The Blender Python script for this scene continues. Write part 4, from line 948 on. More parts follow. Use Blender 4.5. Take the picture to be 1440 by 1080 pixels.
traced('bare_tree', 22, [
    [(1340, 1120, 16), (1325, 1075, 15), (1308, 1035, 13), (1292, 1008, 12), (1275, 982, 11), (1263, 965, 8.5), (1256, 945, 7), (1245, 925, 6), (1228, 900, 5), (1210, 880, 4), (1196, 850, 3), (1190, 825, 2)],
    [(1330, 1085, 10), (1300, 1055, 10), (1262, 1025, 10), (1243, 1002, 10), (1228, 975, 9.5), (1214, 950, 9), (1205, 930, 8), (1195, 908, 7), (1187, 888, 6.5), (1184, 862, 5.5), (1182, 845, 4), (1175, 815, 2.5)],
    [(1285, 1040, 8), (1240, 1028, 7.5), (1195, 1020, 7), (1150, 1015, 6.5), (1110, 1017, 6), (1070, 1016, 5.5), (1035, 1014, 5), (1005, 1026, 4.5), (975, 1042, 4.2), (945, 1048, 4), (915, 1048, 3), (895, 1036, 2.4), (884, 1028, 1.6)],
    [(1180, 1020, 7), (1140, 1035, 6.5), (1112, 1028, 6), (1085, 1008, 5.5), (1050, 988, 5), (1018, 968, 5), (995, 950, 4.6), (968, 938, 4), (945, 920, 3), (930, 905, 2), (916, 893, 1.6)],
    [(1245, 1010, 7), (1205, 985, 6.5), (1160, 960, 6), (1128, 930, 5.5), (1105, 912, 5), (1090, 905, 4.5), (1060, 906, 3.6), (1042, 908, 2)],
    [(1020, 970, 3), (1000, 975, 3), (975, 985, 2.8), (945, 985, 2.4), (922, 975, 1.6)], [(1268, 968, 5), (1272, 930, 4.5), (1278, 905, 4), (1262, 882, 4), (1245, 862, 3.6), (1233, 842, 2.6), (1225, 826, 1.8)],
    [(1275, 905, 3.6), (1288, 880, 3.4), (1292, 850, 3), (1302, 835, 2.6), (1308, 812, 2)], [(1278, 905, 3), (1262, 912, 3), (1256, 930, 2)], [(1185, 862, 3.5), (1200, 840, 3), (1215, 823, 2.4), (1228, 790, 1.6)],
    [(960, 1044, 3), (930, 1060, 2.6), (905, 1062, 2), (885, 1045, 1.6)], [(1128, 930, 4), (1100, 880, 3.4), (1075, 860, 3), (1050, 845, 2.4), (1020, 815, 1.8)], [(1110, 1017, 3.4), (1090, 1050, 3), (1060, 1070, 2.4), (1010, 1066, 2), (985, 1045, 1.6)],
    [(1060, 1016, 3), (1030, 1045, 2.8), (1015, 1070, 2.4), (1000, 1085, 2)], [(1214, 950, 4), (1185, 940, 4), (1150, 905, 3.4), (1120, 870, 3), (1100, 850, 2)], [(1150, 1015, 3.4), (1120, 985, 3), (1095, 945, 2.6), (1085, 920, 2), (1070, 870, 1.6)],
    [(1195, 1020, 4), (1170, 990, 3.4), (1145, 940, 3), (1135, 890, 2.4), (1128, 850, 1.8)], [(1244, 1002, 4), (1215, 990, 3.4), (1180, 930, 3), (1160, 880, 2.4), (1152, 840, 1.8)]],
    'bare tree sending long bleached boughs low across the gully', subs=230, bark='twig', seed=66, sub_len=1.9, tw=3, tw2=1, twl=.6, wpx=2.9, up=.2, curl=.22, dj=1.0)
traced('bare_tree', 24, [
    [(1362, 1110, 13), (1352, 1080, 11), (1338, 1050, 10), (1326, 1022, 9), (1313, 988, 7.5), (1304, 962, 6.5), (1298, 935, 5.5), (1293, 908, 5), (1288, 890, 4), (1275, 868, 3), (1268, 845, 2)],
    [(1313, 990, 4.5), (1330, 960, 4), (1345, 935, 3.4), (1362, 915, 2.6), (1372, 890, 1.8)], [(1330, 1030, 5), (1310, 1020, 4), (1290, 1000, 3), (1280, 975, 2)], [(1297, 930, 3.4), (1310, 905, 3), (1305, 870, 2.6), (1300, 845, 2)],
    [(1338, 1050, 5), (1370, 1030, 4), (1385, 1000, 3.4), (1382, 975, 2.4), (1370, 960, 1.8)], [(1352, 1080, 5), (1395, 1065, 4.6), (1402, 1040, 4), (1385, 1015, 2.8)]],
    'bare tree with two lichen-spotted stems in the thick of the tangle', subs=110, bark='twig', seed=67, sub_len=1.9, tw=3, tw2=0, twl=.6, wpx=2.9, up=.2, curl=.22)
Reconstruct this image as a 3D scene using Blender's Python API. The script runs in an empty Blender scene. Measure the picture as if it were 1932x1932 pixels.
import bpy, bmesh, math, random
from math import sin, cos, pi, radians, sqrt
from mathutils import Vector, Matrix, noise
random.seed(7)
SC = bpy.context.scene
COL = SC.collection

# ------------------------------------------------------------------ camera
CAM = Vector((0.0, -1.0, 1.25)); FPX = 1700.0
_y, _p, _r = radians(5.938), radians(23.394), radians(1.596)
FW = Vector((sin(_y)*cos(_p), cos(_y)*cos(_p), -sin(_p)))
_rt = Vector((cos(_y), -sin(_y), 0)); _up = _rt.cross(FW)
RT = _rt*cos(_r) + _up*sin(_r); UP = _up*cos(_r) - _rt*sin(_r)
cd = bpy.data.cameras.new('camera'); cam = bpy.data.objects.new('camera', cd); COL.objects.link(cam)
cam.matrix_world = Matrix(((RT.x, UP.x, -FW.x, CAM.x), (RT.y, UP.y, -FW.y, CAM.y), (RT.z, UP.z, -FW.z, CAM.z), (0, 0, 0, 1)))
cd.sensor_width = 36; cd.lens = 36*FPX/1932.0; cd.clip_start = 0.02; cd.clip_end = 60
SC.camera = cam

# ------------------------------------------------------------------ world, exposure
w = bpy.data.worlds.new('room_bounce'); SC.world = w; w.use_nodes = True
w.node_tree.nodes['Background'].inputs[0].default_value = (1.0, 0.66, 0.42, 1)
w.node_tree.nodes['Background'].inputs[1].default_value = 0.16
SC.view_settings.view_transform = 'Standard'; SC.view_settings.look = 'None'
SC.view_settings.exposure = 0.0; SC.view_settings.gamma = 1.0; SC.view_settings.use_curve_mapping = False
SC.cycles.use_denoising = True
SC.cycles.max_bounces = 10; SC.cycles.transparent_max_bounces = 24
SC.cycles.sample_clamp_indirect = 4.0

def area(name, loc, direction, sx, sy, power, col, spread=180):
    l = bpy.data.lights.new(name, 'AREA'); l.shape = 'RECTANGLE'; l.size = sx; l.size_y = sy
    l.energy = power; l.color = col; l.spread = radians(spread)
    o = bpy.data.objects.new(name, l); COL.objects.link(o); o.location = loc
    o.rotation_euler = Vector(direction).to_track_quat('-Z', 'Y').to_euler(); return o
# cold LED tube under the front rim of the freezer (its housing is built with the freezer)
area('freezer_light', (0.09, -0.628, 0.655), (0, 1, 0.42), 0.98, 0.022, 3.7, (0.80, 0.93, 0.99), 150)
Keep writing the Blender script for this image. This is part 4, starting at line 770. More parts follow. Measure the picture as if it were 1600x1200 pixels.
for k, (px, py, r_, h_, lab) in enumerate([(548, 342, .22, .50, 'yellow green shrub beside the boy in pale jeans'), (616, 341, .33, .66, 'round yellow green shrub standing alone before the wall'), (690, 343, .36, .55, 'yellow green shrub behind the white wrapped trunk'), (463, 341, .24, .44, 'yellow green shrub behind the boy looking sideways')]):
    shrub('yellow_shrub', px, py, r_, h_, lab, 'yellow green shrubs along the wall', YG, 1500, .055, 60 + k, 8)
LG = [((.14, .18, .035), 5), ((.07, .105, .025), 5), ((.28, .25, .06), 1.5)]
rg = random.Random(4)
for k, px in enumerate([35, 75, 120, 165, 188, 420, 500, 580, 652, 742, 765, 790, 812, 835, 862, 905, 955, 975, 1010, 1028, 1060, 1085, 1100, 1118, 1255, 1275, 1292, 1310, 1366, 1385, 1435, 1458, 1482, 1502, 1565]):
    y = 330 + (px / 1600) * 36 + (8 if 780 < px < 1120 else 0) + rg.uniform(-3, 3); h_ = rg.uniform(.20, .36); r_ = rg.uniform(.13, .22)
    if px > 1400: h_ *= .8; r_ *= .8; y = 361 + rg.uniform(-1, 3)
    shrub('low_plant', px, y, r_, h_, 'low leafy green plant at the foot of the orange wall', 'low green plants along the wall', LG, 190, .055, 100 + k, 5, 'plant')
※
Task instructions
Give back, exactly as written, each line from the one that contains "Reconstruct this image" through the one that contains "COL = SC.collection".

Answer for the task
Reconstruct this image as a 3D scene using Blender's Python API. The script runs in an empty Blender scene. Measure the picture as if it were 1932x1932 pixels.
import bpy, bmesh, math, random
from math import sin, cos, pi, radians, sqrt
from mathutils import Vector, Matrix, noise
random.seed(7)
SC = bpy.context.scene
COL = SC.collection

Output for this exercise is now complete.